When King first arrived last week, a chunk of that picturesque campus was gone. He avoided the north side of the campus where the J building and baseball fields once stood.
“ I thought ‘OK that's not the school,’” King said. “‘I don't know that.’”
King said now that he’s had some time to process the change, he’s started to imagine how his students will see the grassy expanse after spending much of the last year in a refurbished Santa Monica department store.
“They're gonna love having a big open space,” King said. “That part of it is kind of joyful, but it is just so different.”
As part of the post-fire clean-up, the Los Angeles Unified School District stripped King’s room of nearly everything he’d collected over his career.
A framed September 12, 2001 front page of the L.A. Times that reads “Terrorists Attack New York, Pentagon,” and a copy of a World War I documentary on VHS are a few of the only items left from before the fire.
There’s also a metal sign that reads “The King is in residence” on the wall above the whiteboard. Next to it is a new sensor, part of a network set up throughout the Palisades schools to monitor air quality.
Rebuilding a history collection
King has had help rebuilding his collection.
“Some of the things that I truly loved, kids remembered,” King said.
A former student ordered a new copy of the World War II era poster of Rosie the Riveter.
“Before I even was able to start setting up at Sears, I had gotten it in the mail,” King said.
Want to make a donation to King’s collection?
You can reach Robert King by email. King said anything that he doesn’t use in his own classroom may be shared with his Pali colleagues.
A New York Times reader donated a collection of vintage campaign buttons after reading about the school’s relocation in the paper.

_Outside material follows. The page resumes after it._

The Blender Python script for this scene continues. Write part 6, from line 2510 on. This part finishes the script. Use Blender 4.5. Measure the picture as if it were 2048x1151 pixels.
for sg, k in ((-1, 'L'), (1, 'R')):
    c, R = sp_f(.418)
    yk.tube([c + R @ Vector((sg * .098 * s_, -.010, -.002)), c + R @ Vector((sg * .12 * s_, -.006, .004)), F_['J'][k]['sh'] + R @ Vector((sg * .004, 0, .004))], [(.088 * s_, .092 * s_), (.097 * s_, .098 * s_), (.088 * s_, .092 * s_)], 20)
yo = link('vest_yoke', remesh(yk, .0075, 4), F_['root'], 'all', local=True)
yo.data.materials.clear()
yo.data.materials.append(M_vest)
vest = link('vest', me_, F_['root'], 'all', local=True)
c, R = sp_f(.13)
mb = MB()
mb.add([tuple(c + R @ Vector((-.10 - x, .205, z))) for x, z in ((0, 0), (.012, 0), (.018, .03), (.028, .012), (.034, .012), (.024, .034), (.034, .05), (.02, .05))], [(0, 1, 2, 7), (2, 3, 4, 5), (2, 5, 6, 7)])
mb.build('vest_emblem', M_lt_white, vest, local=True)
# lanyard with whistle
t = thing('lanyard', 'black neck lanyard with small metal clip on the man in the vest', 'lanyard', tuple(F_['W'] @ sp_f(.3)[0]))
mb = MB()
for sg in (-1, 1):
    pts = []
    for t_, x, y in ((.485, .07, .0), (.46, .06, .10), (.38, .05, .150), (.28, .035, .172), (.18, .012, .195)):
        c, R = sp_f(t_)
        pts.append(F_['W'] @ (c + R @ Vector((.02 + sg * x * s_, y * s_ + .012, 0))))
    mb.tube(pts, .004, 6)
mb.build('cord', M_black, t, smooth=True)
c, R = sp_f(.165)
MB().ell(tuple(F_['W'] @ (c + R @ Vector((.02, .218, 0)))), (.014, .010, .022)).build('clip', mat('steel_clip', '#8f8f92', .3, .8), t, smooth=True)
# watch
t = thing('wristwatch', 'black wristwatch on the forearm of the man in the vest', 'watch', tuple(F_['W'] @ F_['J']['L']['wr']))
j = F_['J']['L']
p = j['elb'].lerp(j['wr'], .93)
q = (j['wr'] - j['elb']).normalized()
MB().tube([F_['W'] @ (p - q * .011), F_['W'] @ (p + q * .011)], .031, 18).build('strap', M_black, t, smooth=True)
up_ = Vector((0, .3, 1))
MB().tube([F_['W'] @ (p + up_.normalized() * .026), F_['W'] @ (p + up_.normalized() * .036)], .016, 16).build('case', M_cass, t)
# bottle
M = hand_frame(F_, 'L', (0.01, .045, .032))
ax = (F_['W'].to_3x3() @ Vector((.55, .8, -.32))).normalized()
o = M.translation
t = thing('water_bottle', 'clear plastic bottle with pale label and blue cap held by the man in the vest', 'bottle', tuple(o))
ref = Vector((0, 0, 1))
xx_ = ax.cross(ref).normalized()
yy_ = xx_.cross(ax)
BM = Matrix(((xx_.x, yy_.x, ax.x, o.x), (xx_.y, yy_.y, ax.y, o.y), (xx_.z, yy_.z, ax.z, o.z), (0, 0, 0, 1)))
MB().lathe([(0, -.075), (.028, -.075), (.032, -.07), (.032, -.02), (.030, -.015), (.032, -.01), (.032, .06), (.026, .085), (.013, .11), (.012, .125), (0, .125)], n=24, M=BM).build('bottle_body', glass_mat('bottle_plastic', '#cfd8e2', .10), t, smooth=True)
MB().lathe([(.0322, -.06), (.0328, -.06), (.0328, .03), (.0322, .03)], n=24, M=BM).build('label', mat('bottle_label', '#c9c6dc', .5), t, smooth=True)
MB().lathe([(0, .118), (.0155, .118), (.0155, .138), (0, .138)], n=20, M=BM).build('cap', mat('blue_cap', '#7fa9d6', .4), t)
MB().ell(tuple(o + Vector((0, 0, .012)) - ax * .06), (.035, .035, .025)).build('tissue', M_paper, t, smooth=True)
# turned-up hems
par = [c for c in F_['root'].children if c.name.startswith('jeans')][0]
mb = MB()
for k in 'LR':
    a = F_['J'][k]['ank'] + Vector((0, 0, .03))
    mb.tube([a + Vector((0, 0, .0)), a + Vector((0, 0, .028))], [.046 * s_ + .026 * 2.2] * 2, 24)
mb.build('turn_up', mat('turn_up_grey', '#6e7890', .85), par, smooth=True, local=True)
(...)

“When I get to each of these elections, I'm now gonna have something to be able to hold up to the kids,” King said. “We can even look at what's on the buttons to even see what the story was, … How were they using these buttons to advertise what was gonna happen in that election?”
This summer King went to Alabama and Georgia. On a road trip from Selma to Montgomery, he picked up a poster of (and walked across) the Edmund Pettus Bridge, where state troopers beat nonviolent civil rights protestors in 1965.
“ I like things to be able to tell a story. That's my approach to teaching history,” King said. “ When I put things on the wall, it's with an idea that I will bring it in as part of the story later on.”
King said he remembers what’s been lost as he moves through his lesson plans for the year.
For example, he imagines reaching for a copy of Only Yesterday from the bookshelf behind his desk to read a passage to his students about the 1920s, and remembering it’s not there.
He plans to share these moments as they happen with the class.
“ I'll say, ‘I had this and this is what I would've done,’” King said. “And we'll kind of have a moment with that.”